EXERCISE INSTRUCTIONS: Return the material exactly, first line through the line containing "1440 x 1920)", and nothing more. Pictures stay out.

______________________________

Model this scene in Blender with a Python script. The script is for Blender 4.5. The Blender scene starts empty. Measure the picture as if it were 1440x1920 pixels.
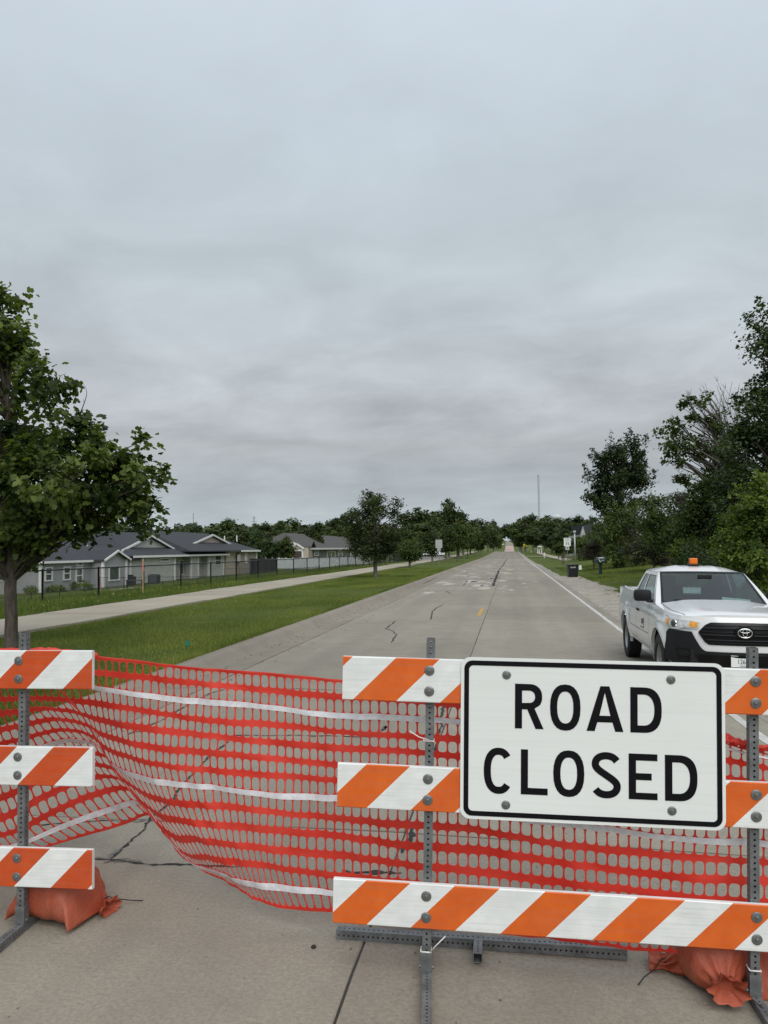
import bpy, bmesh, math, random
import numpy as np
from mathutils import Vector, Matrix, noise

S = bpy.context.scene
COL = S.collection
PI = math.pi
R = math.radians
H = 2.0                     # camera height above the road (m)
F = 1443.0                  # focal length in photo pixels (photo 1440 x 1920)

# ------------------------------------------------------------------ camera
CAM_YAW, CAM_PITCH, CAM_ROLL = R(9.318), R(2.790), R(-0.8)
Mcam = Matrix.Rotation(CAM_YAW, 3, 'Z') @ Matrix.Rotation(PI/2 + CAM_PITCH, 3, 'X') @ Matrix.Rotation(CAM_ROLL, 3, 'Z')
cam_d = bpy.data.cameras.new('camera')
cam = bpy.data.objects.new('camera', cam_d)
COL.objects.link(cam)
cam.matrix_world = Matrix.Translation((0, 0, H)) @ Mcam.to_4x4()
cam_d.sensor_fit = 'HORIZONTAL'
cam_d.sensor_width = 36.0
cam_d.lens = F/1440*36.0
cam_d.clip_start = 0.05
cam_d.clip_end = 6000
S.camera = cam

# ------------------------------------------------------------------ world (overcast), sun, exposure
SUN_EL, SUN_AZ = R(43), R(158)          # azimuth clockwise from +Y: behind the camera
w = bpy.data.worlds.new('World')
S.world = w
w.use_nodes = True
nt = w.node_tree
nt.nodes.clear()
def N(tree, typ, **kw):
    n = tree.nodes.new(typ)
    for k, v in kw.items():
        setattr(n, k, v)
    return n
def ramp(tree, stops, interp='LINEAR'):
    n = tree.nodes.new('ShaderNodeValToRGB')
    cr = n.color_ramp
    cr.interpolation = interp
    while len(cr.elements) < len(stops):
        cr.elements.new(0.5)
    for e, (p, c) in zip(cr.elements, stops):
        e.position = p
        e.color = (c, c, c, 1) if isinstance(c, (int, float)) else (*c, 1)
    return n
def math_n(tree, op, a=None, b=None, c=None):
    n = tree.nodes.new('ShaderNodeMath')
    n.operation = op
    for i, v in enumerate((a, b, c)):
        if v is None:
            continue
        if isinstance(v, (int, float)):
            n.inputs[i].default_value = v
        else:
            tree.links.new(v, n.inputs[i])
    return n.outputs[0]
def sky_nodes():
    L = nt.links
    out = N(nt, 'ShaderNodeOutputWorld')
    mix = N(nt, 'ShaderNodeMixShader')
    L.new(mix.outputs[0], out.inputs[0])
    sky = N(nt, 'ShaderNodeTexSky', sky_type='NISHITA')
    sky.sun_disc = False
    sky.sun_elevation = SUN_EL
    sky.sun_rotation = SUN_AZ
    b1 = N(nt, 'ShaderNodeBackground')
    b1.inputs[1].default_value = 0.07
    L.new(sky.outputs[0], b1.inputs[0])
    tc = N(nt, 'ShaderNodeTexCoord')
    sep = N(nt, 'ShaderNodeSeparateXYZ')
    L.new(tc.outputs['Generated'], sep.inputs[0])
    z = sep.outputs[2]
    zc = math_n(nt, 'MAXIMUM', z, 0.0)
    den = math_n(nt, 'ADD', zc, 0.15)
    px = math_n(nt, 'DIVIDE', sep.outputs[0], den)
    py = math_n(nt, 'DIVIDE', sep.outputs[1], den)
    cmb = N(nt, 'ShaderNodeCombineXYZ')
    L.new(px, cmb.inputs[0]); L.new(py, cmb.inputs[1])
    den2 = math_n(nt, 'ADD', zc, 0.36)
    cmb2 = N(nt, 'ShaderNodeCombineXYZ')
    L.new(math_n(nt, 'DIVIDE', sep.outputs[0], den2), cmb2.inputs[0]); L.new(math_n(nt, 'DIVIDE', sep.outputs[1], den2), cmb2.inputs[1])
    def cloud(scale, detail, rough, seed, sx=1.0, sy=1.0, dist=0.0, cmb=cmb):
        mp = N(nt, 'ShaderNodeMapping')
        mp.inputs['Location'].default_value = (seed, seed*0.7, seed*1.3)
        mp.inputs['Scale'].default_value = (sx, sy, 1)
        L.new(cmb.outputs[0], mp.inputs[0])
        n = N(nt, 'ShaderNodeTexNoise')
        n.inputs['Scale'].default_value = scale
        n.inputs['Detail'].default_value = detail
        n.inputs['Roughness'].default_value = rough
        n.inputs['Distortion'].default_value = dist
        L.new(mp.outputs[0], n.inputs['Vector'])
        return n.outputs[0]
    c1 = cloud(0.55, 7, 0.52, 3.1, 0.8, 1.0, 0.2)
    c2 = cloud(3.6, 6, 0.55, 11.3, 0.8, 1.0, 0.5, cmb2)
    c3 = cloud(0.23, 3, 0.5, 7.7)
    # base brightness by elevation: an overcast sky, pale towards the zenith
    base = ramp(nt, [(0.0, (.47, .535, .585)), (0.035, (.43, .485, .525)), (0.085, (.385, .42, .445)), (0.135, (.42, .44, .455)), (0.20, (.535, .57, .60)),
                     (0.32, (.53, .585, .622)), (0.45, (.56, .632, .685)), (0.60, (.64, .72, .80)), (1.0, (.84, .91, .99))])
    L.new(zc, base.inputs[0])
    # cloud contrast, softer overhead
    c4 = cloud(3.0, 5, 0.6, 21.7, 0.75, 1.0, 0.4)
    k = math_n(nt, 'SUBTRACT', c1, 0.5)
    k4 = math_n(nt, 'SUBTRACT', c4, 0.5)
    k2 = math_n(nt, 'SUBTRACT', c2, 0.5)
    k3 = math_n(nt, 'SUBTRACT', c3, 0.5)
    amp = ramp(nt, [(0.0, 0.6), (0.06, 0.75), (0.18, 1.15), (0.27, 0.8), (0.42, 0.42), (0.6, 0.3), (1.0, 0.2)])
    L.new(zc, amp.inputs[0])
    s = math_n(nt, 'ADD', math_n(nt, 'MULTIPLY', k, 0.6), math_n(nt, 'MULTIPLY', k2, 0.72))
    s = math_n(nt, 'ADD', s, math_n(nt, 'MULTIPLY', k4, 0.35))
    s = math_n(nt, 'ADD', s, math_n(nt, 'MULTIPLY', k3, 0.5))
    s = math_n(nt, 'MULTIPLY', s, amp.outputs[0])
    s = math_n(nt, 'ADD', s, 1.0)
    vm = N(nt, 'ShaderNodeVectorMath', operation='SCALE')
    L.new(base.outputs[0], vm.inputs[0])
    L.new(s, vm.inputs['Scale'])
    b2 = N(nt, 'ShaderNodeBackground')
    b2.inputs[1].default_value = 0.80
    L.new(vm.outputs[0], b2.inputs[0])
    mix.inputs[0].default_value = 0.93
    L.new(b1.outputs[0], mix.inputs[1])
    L.new(b2.outputs[0], mix.inputs[2])
sky_nodes()
sun_d = bpy.data.lights.new('sun', 'SUN')
sun_d.energy = 1.5
sun_d.angle = R(50)
sun_d.color = (1.0, 0.955, 0.89)
sun = bpy.data.objects.new('sun', sun_d)
COL.objects.link(sun)
sdir = Vector((math.sin(SUN_AZ)*math.cos(SUN_EL), math.cos(SUN_AZ)*math.cos(SUN_EL), math.sin(SUN_EL)))
sun.rotation_euler = sdir.to_track_quat('Z', 'Y').to_euler()
sun.location = sdir*50
S.view_settings.view_transform = 'Standard'
S.view_settings.look = 'None'
S.view_settings.gamma = 1
S.view_settings.exposure = 0.42
S.view_settings.use_curve_mapping = False
S.render.engine = 'CYCLES'
S.cycles.max_bounces = 8
S.cycles.transparent_max_bounces = 12

# ------------------------------------------------------------------ terrain heights, pixel -> place helpers
def pr(Y):
    return np.interp(Y, [-200, 150, 275, 330, 480, 600, 720, 900, 1200, 3000], [0, 0, .7, .2, -2.5, -2.2, .5, 9, 13, 14])
def sst(x, a, b):
    t = np.clip((x-a)/(b-a), 0, 1)
    return t*t*(3-2*t)
def crown(X):
    return -0.02*np.clip(X+0.85, 0, 4.6)
def gz(X, Y):
    X = np.asarray(X, float); Y = np.asarray(Y, float)
    z = pr(Y) + crown(X)
    z = z + np.where(X > 5.2, 0.10*np.clip(X-5.2, 0, 13), 0)
    z = z + np.where(X < -5.48, .14, 0)
    fall = sst(-X, 18.0, 26.5)*(1 - sst(Y, 190, 330))
    z = z - 1.5*fall
    z = z + 3.0*sst(Y, 260, 420)*sst(np.abs(X), 12, 60)
    return z
def ray(x, y):
    return Mcam @ Vector(((x-720)/F, (960-y)/F, -1.0))
CAMP = Vector((0, 0, H))
def at_ground(x, y):
    z = 0.0
    d = ray(x, y)
    for _ in range(25):
        P = CAMP + d*((z-H)/d.z)
        z = 0.5*z + 0.5*float(gz(P.x, P.y))
    return P
def at_depth(x, y, d): return CAMP + ray(x, y)*d
def at_Y(x, y, Y):
    d = ray(x, y); return CAMP + d*(Y/d.y)
def at_X(x, y, X):
    d = ray(x, y); return CAMP + d*(X/d.x)
def at_z(x, y, z):
    d = ray(x, y); P = CAMP + d*((z-H)/d.z); return Vector((P.x, P.y, float(gz(P.x, P.y))))
def foot(x, depth):
    P = at_depth(x, 1030, depth); return Vector((P.x, P.y, float(gz(P.x, P.y))))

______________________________

ANSWER TO THE TASK:
Model this scene in Blender with a Python script. The script is for Blender 4.5. The Blender scene starts empty. Measure the picture as if it were 1440x1920 pixels.
import bpy, bmesh, math, random
import numpy as np
from mathutils import Vector, Matrix, noise

S = bpy.context.scene
COL = S.collection
PI = math.pi
R = math.radians
H = 2.0                     # camera height above the road (m)
F = 1443.0                  # focal length in photo pixels (photo 1440 x 1920)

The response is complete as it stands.